Exercise details | Below are records to be output exactly, every one of them.

>> begin

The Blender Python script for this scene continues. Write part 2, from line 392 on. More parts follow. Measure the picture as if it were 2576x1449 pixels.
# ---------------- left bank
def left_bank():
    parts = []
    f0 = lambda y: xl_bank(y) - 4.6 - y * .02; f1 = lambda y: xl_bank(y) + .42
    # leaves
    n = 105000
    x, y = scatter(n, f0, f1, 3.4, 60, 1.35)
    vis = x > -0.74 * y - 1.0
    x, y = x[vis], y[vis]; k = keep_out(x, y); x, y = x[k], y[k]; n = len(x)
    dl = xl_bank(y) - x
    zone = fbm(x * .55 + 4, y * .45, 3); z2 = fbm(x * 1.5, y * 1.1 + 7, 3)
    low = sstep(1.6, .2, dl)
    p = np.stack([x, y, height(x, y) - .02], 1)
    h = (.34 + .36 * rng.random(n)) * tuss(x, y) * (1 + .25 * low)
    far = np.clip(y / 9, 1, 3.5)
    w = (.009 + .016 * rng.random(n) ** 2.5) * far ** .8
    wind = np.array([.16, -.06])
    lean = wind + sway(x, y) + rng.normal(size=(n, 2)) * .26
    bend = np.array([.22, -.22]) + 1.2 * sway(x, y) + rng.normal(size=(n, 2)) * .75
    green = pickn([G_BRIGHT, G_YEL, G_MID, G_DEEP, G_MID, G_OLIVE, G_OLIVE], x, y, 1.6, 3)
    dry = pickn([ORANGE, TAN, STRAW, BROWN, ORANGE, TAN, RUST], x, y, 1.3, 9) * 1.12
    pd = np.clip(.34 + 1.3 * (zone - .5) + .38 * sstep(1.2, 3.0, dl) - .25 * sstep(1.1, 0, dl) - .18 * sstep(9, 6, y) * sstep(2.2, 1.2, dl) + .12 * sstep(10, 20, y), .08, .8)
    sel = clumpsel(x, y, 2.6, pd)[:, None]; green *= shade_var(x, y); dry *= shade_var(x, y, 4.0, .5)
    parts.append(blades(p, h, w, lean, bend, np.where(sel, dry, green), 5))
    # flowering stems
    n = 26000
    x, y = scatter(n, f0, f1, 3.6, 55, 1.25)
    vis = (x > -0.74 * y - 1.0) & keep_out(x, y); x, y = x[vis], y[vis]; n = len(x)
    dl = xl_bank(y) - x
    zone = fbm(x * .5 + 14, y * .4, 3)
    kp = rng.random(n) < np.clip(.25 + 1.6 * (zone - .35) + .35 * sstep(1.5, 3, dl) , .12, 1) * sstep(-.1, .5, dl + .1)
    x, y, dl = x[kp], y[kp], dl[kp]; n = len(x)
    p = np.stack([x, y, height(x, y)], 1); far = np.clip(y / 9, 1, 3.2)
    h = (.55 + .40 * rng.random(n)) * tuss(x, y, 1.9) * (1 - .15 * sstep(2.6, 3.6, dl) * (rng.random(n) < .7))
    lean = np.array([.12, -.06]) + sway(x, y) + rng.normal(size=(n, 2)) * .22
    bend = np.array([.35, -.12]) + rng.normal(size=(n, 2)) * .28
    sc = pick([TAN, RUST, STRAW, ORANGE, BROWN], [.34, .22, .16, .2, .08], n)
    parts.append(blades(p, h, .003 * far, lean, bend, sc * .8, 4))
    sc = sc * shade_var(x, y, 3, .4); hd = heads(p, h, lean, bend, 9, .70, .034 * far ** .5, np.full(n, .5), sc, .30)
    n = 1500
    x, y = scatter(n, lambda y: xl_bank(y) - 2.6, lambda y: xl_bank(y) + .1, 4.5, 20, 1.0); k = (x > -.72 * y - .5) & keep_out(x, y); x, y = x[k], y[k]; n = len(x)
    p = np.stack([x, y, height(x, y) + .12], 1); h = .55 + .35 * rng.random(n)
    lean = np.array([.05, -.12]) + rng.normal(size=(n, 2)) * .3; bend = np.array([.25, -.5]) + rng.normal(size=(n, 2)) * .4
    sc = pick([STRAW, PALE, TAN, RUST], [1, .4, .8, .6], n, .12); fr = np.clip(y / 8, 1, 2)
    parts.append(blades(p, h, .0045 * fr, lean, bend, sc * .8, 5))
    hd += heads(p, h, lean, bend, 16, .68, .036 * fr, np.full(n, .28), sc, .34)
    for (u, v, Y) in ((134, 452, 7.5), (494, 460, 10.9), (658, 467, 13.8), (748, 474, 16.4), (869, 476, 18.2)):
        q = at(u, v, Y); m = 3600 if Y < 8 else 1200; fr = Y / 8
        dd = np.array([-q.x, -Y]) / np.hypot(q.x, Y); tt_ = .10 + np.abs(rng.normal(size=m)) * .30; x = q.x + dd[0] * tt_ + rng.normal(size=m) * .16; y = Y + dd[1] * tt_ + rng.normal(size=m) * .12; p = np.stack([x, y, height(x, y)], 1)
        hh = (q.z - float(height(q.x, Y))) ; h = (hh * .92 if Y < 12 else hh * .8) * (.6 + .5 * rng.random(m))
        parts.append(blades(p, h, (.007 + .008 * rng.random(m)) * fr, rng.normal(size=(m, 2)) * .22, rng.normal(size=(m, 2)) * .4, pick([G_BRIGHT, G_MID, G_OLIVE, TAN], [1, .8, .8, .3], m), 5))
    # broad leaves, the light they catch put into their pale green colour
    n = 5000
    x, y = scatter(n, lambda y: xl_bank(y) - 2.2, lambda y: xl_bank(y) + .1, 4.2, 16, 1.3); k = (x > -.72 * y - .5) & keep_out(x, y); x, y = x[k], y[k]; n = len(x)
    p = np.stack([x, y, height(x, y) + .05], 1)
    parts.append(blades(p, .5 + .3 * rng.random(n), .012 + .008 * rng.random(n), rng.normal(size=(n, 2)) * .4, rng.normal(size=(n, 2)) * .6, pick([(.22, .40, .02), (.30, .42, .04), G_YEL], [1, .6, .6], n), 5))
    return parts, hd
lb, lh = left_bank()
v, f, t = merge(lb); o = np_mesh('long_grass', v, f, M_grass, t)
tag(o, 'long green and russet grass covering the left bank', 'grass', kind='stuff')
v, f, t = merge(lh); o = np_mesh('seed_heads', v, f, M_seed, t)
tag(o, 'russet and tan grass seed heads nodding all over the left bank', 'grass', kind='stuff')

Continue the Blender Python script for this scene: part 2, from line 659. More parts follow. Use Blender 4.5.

>> end

Result of the task |
The Blender Python script for this scene continues. Write part 2, from line 392 on. More parts follow. Measure the picture as if it were 2576x1449 pixels.
# ---------------- left bank
def left_bank():
    parts = []
    f0 = lambda y: xl_bank(y) - 4.6 - y * .02; f1 = lambda y: xl_bank(y) + .42
    # leaves
    n = 105000
    x, y = scatter(n, f0, f1, 3.4, 60, 1.35)
    vis = x > -0.74 * y - 1.0
    x, y = x[vis], y[vis]; k = keep_out(x, y); x, y = x[k], y[k]; n = len(x)
    dl = xl_bank(y) - x
    zone = fbm(x * .55 + 4, y * .45, 3); z2 = fbm(x * 1.5, y * 1.1 + 7, 3)
    low = sstep(1.6, .2, dl)
    p = np.stack([x, y, height(x, y) - .02], 1)
    h = (.34 + .36 * rng.random(n)) * tuss(x, y) * (1 + .25 * low)
    far = np.clip(y / 9, 1, 3.5)
    w = (.009 + .016 * rng.random(n) ** 2.5) * far ** .8
    wind = np.array([.16, -.06])
    lean = wind + sway(x, y) + rng.normal(size=(n, 2)) * .26
    bend = np.array([.22, -.22]) + 1.2 * sway(x, y) + rng.normal(size=(n, 2)) * .75
    green = pickn([G_BRIGHT, G_YEL, G_MID, G_DEEP, G_MID, G_OLIVE, G_OLIVE], x, y, 1.6, 3)
    dry = pickn([ORANGE, TAN, STRAW, BROWN, ORANGE, TAN, RUST], x, y, 1.3, 9) * 1.12
    pd = np.clip(.34 + 1.3 * (zone - .5) + .38 * sstep(1.2, 3.0, dl) - .25 * sstep(1.1, 0, dl) - .18 * sstep(9, 6, y) * sstep(2.2, 1.2, dl) + .12 * sstep(10, 20, y), .08, .8)
    sel = clumpsel(x, y, 2.6, pd)[:, None]; green *= shade_var(x, y); dry *= shade_var(x, y, 4.0, .5)
    parts.append(blades(p, h, w, lean, bend, np.where(sel, dry, green), 5))
    # flowering stems
    n = 26000
    x, y = scatter(n, f0, f1, 3.6, 55, 1.25)
    vis = (x > -0.74 * y - 1.0) & keep_out(x, y); x, y = x[vis], y[vis]; n = len(x)
    dl = xl_bank(y) - x
    zone = fbm(x * .5 + 14, y * .4, 3)
    kp = rng.random(n) < np.clip(.25 + 1.6 * (zone - .35) + .35 * sstep(1.5, 3, dl) , .12, 1) * sstep(-.1, .5, dl + .1)
    x, y, dl = x[kp], y[kp], dl[kp]; n = len(x)
    p = np.stack([x, y, height(x, y)], 1); far = np.clip(y / 9, 1, 3.2)
    h = (.55 + .40 * rng.random(n)) * tuss(x, y, 1.9) * (1 - .15 * sstep(2.6, 3.6, dl) * (rng.random(n) < .7))
    lean = np.array([.12, -.06]) + sway(x, y) + rng.normal(size=(n, 2)) * .22
    bend = np.array([.35, -.12]) + rng.normal(size=(n, 2)) * .28
    sc = pick([TAN, RUST, STRAW, ORANGE, BROWN], [.34, .22, .16, .2, .08], n)
    parts.append(blades(p, h, .003 * far, lean, bend, sc * .8, 4))
    sc = sc * shade_var(x, y, 3, .4); hd = heads(p, h, lean, bend, 9, .70, .034 * far ** .5, np.full(n, .5), sc, .30)
    n = 1500
    x, y = scatter(n, lambda y: xl_bank(y) - 2.6, lambda y: xl_bank(y) + .1, 4.5, 20, 1.0); k = (x > -.72 * y - .5) & keep_out(x, y); x, y = x[k], y[k]; n = len(x)
    p = np.stack([x, y, height(x, y) + .12], 1); h = .55 + .35 * rng.random(n)
    lean = np.array([.05, -.12]) + rng.normal(size=(n, 2)) * .3; bend = np.array([.25, -.5]) + rng.normal(size=(n, 2)) * .4
    sc = pick([STRAW, PALE, TAN, RUST], [1, .4, .8, .6], n, .12); fr = np.clip(y / 8, 1, 2)
    parts.append(blades(p, h, .0045 * fr, lean, bend, sc * .8, 5))
    hd += heads(p, h, lean, bend, 16, .68, .036 * fr, np.full(n, .28), sc, .34)
    for (u, v, Y) in ((134, 452, 7.5), (494, 460, 10.9), (658, 467, 13.8), (748, 474, 16.4), (869, 476, 18.2)):
        q = at(u, v, Y); m = 3600 if Y < 8 else 1200; fr = Y / 8
        dd = np.array([-q.x, -Y]) / np.hypot(q.x, Y); tt_ = .10 + np.abs(rng.normal(size=m)) * .30; x = q.x + dd[0] * tt_ + rng.normal(size=m) * .16; y = Y + dd[1] * tt_ + rng.normal(size=m) * .12; p = np.stack([x, y, height(x, y)], 1)
        hh = (q.z - float(height(q.x, Y))) ; h = (hh * .92 if Y < 12 else hh * .8) * (.6 + .5 * rng.random(m))
        parts.append(blades(p, h, (.007 + .008 * rng.random(m)) * fr, rng.normal(size=(m, 2)) * .22, rng.normal(size=(m, 2)) * .4, pick([G_BRIGHT, G_MID, G_OLIVE, TAN], [1, .8, .8, .3], m), 5))
    # broad leaves, the light they catch put into their pale green colour
    n = 5000
    x, y = scatter(n, lambda y: xl_bank(y) - 2.2, lambda y: xl_bank(y) + .1, 4.2, 16, 1.3); k = (x > -.72 * y - .5) & keep_out(x, y); x, y = x[k], y[k]; n = len(x)
    p = np.stack([x, y, height(x, y) + .05], 1)
    parts.append(blades(p, .5 + .3 * rng.random(n), .012 + .008 * rng.random(n), rng.normal(size=(n, 2)) * .4, rng.normal(size=(n, 2)) * .6, pick([(.22, .40, .02), (.30, .42, .04), G_YEL], [1, .6, .6], n), 5))
    return parts, hd
lb, lh = left_bank()
v, f, t = merge(lb); o = np_mesh('long_grass', v, f, M_grass, t)
tag(o, 'long green and russet grass covering the left bank', 'grass', kind='stuff')
v, f, t = merge(lh); o = np_mesh('seed_heads', v, f, M_seed, t)
tag(o, 'russet and tan grass seed heads nodding all over the left bank', 'grass', kind='stuff')

Continue the Blender Python script for this scene: part 2, from line 659. More parts follow. Use Blender 4.5.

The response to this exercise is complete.